Existem, nestes melancólicos casos, grandes lições a aproveitar: que nenhuma carreira, por longa e meritória, nos confere qualquer estatuto blindado, acima do juízo, como diria a Teresa Guilherme, "dos portugueses"; que um glorioso passado não é uma vacina contra a possibilidade de fazermos ou dizermos graves inanidades; que basta um instante de estupidez para se esvaziar uma vida heróica; e que, na hipótese de nos preocuparmos com a posteridade, melhor seria que refreássemos a nossa ambição em explorar territórios desconhecidos.

Há, acerca da entrevista de Gentil Martins ao Expresso, duas ideias que devo, porém, sublinhar. Não hesito em admitir que ele tenha o direito de pensar o que quer que pense, e de o exprimir. Daí que me pareça uma idiotice de sinal contrário a sanha persecutória de uma Isabel Moreira, ansiosa por que o castiguem. Observamos, episodicamente, estes tiques de pequenos ditadores, que, na política, marcam ferozmente as reacções de certas pessoas contra as ofensas ao que constitui o seu sagrado.
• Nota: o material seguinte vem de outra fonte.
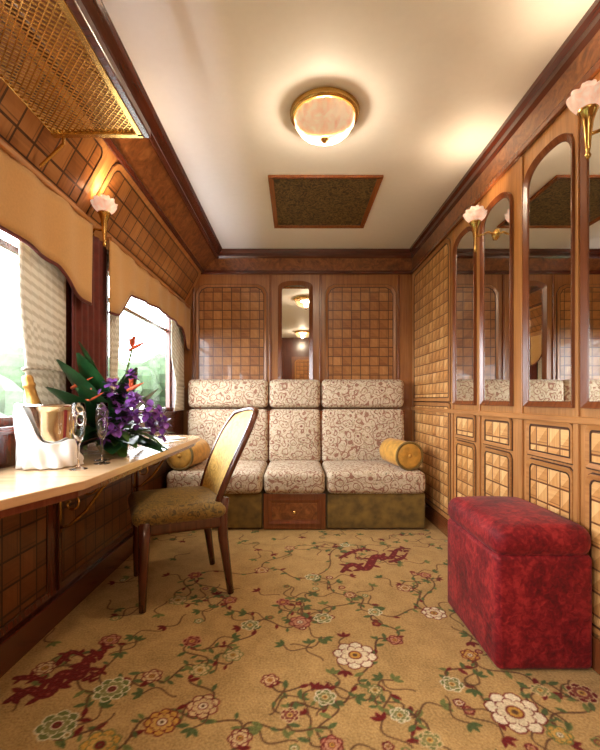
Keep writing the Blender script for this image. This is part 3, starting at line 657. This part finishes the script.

É mais forte do que elas, como um arroto, para recordar as palavras de Eça. Não me lembro de qual foi a posição de Isabel Moreira a propósito do direito a caricaturar Maomé num cartoon, mas suspeito que, aí, defendesse a liberdade de expressão.

A outra ideia é que, a despeito do seu direito de pensar erradamente e de o enunciar em público, e ainda que, como afirmou posteriormente, sem intenção de magoar ninguém, os seus comentários humilham e rebaixam inegavelmente os homossexuais. E Cristiano Ronaldo. Posso criticá-lo por isso, e faço-o. Mostrar, até, que, pela sua notoriedade, Gentil Martins faz recuar, objectivamente, num caminho de séculos para a liberdade e para a emancipação humana (o reconhecimento dos Direitos de qualquer grupo específico é sempre uma vitória de todos). Porém, não pode haver delito de opinião numa sociedade aberta. O facto de se revelar o pior de si é já punição bastante para tê-lo feito.